Count every line of the material that holds the string "from". Respond with the total only.

+++

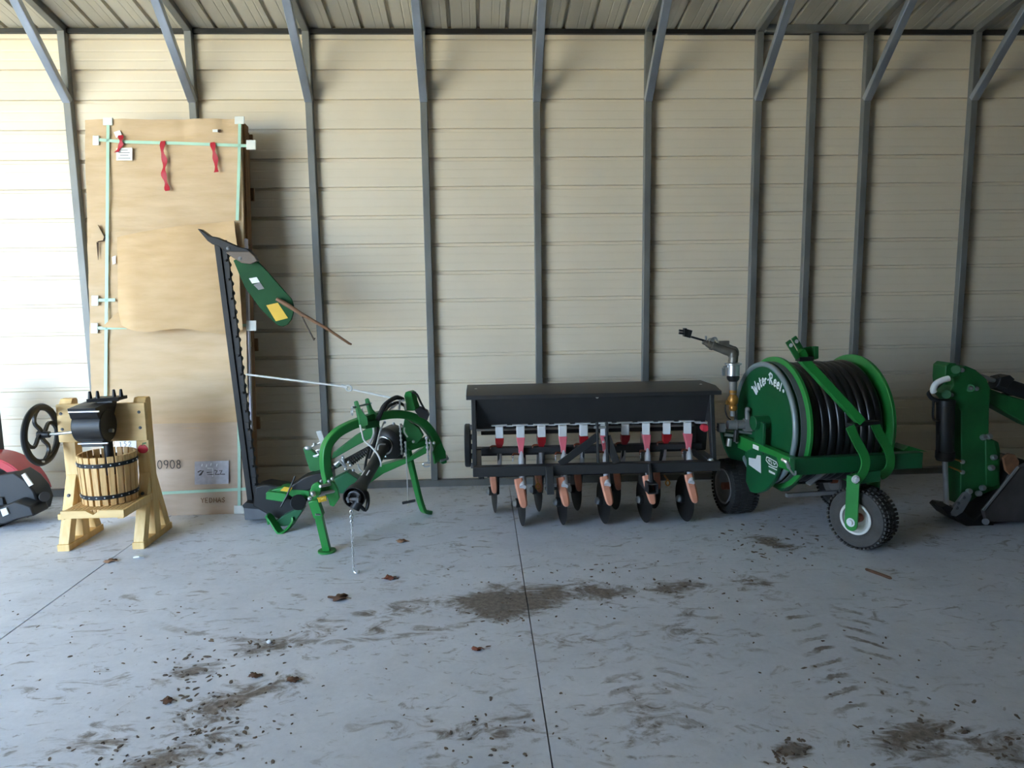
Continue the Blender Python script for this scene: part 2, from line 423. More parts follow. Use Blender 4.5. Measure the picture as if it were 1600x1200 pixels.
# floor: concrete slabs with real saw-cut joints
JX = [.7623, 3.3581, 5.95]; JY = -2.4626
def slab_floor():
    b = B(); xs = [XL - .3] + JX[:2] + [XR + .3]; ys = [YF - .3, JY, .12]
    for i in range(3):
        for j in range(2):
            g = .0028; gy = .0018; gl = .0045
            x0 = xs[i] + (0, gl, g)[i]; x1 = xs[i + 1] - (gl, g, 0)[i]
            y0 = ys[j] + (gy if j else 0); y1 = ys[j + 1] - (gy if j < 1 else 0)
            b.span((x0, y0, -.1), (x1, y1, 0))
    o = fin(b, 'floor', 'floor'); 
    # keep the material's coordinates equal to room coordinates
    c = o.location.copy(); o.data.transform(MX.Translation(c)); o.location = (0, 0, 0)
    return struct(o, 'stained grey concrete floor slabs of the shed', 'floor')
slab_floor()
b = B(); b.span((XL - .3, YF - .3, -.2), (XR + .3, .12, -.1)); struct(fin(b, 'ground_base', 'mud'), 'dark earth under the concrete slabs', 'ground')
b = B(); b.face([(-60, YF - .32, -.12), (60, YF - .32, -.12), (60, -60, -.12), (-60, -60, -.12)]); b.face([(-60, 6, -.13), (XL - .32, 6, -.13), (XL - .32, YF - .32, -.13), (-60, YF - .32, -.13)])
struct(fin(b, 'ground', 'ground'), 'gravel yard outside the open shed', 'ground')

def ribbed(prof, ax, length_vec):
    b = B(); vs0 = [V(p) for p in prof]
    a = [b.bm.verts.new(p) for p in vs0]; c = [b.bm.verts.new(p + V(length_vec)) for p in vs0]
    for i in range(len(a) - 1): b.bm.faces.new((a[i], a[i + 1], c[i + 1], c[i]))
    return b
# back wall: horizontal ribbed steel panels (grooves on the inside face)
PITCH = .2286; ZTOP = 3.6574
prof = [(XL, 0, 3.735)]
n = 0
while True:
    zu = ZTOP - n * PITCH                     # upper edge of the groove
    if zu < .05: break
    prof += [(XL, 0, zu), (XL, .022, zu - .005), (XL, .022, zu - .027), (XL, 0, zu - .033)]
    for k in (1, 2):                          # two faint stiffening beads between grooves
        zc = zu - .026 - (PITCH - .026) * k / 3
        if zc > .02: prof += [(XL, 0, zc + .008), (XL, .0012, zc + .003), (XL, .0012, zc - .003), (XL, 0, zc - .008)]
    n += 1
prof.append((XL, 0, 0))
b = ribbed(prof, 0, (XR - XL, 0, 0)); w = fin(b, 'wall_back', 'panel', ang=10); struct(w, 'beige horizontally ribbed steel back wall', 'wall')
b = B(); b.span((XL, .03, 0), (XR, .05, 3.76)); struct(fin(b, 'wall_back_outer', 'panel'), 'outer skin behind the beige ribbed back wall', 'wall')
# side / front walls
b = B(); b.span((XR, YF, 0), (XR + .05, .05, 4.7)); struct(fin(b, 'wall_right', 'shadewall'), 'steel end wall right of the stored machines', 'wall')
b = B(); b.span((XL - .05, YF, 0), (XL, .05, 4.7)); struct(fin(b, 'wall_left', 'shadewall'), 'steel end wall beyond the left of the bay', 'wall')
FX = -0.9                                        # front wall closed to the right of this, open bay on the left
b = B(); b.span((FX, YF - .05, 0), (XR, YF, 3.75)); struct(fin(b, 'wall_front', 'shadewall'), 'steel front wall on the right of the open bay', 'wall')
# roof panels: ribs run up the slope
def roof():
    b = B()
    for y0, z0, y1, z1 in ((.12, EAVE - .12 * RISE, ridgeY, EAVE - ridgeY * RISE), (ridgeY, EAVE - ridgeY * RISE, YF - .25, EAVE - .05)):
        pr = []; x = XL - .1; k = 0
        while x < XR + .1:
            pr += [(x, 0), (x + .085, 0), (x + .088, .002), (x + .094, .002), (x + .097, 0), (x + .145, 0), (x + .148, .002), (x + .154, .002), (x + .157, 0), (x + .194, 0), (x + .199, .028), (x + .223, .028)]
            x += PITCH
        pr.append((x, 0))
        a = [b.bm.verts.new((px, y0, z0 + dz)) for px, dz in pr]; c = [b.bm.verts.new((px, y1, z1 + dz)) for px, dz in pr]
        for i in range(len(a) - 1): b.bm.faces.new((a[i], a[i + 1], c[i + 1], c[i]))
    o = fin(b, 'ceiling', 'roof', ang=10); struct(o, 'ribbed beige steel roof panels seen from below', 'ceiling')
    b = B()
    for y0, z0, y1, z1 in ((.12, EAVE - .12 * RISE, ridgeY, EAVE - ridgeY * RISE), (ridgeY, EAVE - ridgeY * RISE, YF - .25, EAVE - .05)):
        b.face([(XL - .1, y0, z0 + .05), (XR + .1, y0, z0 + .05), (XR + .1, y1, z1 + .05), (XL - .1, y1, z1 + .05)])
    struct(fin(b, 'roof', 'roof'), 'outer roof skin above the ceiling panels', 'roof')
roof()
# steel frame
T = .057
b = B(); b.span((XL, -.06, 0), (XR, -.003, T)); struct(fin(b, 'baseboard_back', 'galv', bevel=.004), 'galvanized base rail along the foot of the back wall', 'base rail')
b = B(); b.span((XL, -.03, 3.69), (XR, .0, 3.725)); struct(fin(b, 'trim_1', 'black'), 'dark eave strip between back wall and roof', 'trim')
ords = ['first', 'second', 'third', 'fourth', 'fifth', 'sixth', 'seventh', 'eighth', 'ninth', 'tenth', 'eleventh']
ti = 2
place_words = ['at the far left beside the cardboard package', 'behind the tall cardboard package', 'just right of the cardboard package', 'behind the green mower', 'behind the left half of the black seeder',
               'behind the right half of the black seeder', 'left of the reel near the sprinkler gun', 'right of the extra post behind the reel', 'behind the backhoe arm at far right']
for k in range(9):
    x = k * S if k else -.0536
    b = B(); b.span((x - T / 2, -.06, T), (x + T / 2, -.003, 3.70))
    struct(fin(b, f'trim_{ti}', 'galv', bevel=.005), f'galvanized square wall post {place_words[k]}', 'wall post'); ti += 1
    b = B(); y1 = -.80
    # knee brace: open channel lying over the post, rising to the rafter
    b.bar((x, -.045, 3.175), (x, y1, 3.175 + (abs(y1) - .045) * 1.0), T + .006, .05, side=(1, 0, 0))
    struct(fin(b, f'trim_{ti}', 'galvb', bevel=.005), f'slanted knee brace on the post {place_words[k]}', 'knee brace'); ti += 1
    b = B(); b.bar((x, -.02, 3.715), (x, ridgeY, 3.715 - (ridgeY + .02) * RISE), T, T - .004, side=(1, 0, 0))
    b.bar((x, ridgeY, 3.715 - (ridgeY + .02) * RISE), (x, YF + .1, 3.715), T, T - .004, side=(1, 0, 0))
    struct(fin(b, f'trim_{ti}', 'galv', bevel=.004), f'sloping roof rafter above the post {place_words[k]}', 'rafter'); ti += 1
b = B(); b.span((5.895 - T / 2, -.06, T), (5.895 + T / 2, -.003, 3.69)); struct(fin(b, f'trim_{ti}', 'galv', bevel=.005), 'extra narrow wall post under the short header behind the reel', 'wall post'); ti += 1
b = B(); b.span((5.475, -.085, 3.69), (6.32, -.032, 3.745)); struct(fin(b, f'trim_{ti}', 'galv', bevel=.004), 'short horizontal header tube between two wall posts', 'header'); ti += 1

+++

**Written solution:** 2